The tracks by Augusta and the Memphis Jug Band are among the comparatively few that will not be familiar to serious students of the blues.  The likes of Muddy Waters, Lead Belly, Son House and McTell may even be thought excessively familiar by now, but there’s no sensible way that they could be excluded from an overview such as this, either on historical or musical grounds, and the very adroit programming that I’ve already noted does a lot to mitigate the problem of déjà entendu.  The excellent sound restoration that’s been applied to the older material is also a help; the Songbook is, I think, the first opportunity to hear the 1938 recordings of Roll ’Em and Sweet Patootie Blues in decent sound, and many other vintage items have far more life and vibrancy than on previous reissues.  It’s a slightly irritating surprise, therefore, that there’s an intrusive tape hiss on Sam Chatmon’s performance from 1978!

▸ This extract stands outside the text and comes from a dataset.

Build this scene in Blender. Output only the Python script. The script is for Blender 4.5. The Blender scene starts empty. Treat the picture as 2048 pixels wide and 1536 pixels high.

That’s a minor gripe, though.  I’ve noted that Lomax brought various modes of scholarly enquiry to folk music, and that while doing so he recorded many masterpieces of popular expression; let me conclude by highlighting the three consecutive versions of Joe Turner, which between them exemplify both these aspects of his work.  The tracks by Ed Young, the Pratcher Brothers and Big Bill Broonzy demonstrate the evolution of both song and subject, respectively dealing with the historical Joe Turner, the ‘long chain man’ who transported convicts in the 1890s; the absent lover of adaptations by WC Handy and others (although for the Pratchers, the lyrics are much less functionally important than their stomping dance rhythms); and, in a song that Broonzy said he acquired from his uncle, the ‘mercy man’ who helps the poor in adversity.

Ed Young’s fife playing, accompanied by Hobart Smith’s fretless banjo, is the fruit of an attempt to recreate the conjectured sound of pre-Revolutionary African-American music.  Who knows if it’s anything like the real thing.  And - since it’s some of the most spectacularly beautiful vernacular music ever recorded - who cares?  For those like me who are sceptical, not without reason, of some of Big Bill Broonzy’s statements about the history of the blues, the interview after his song is a useful counterweight asked by Lomax "What are all the facts, if you know, about Joe Turner?"  Bill replies, "It’s no facts to know about that man, because he never was seen, same as John Henry and Frankie and Johnny and them people, and Casey Jones.  Nobody have no real proof on them people, nobody knows nothin’ about them folks; it’s just - I don’t know whether it’s fictitious, or just something people got up, or what.  But for me knowing about them people, I don’t know none of ’em."  How delightful that the speculative romanticism of the Young/Hobart collaboration was instigated by the scholar, and that the sober refusal to hypothesise comes from the blues singer!

If you think you can’t justify buying this set because you’ve got too many of the tracks, think again.  If having too many of the tracks is not a problem, you’re in for a treat.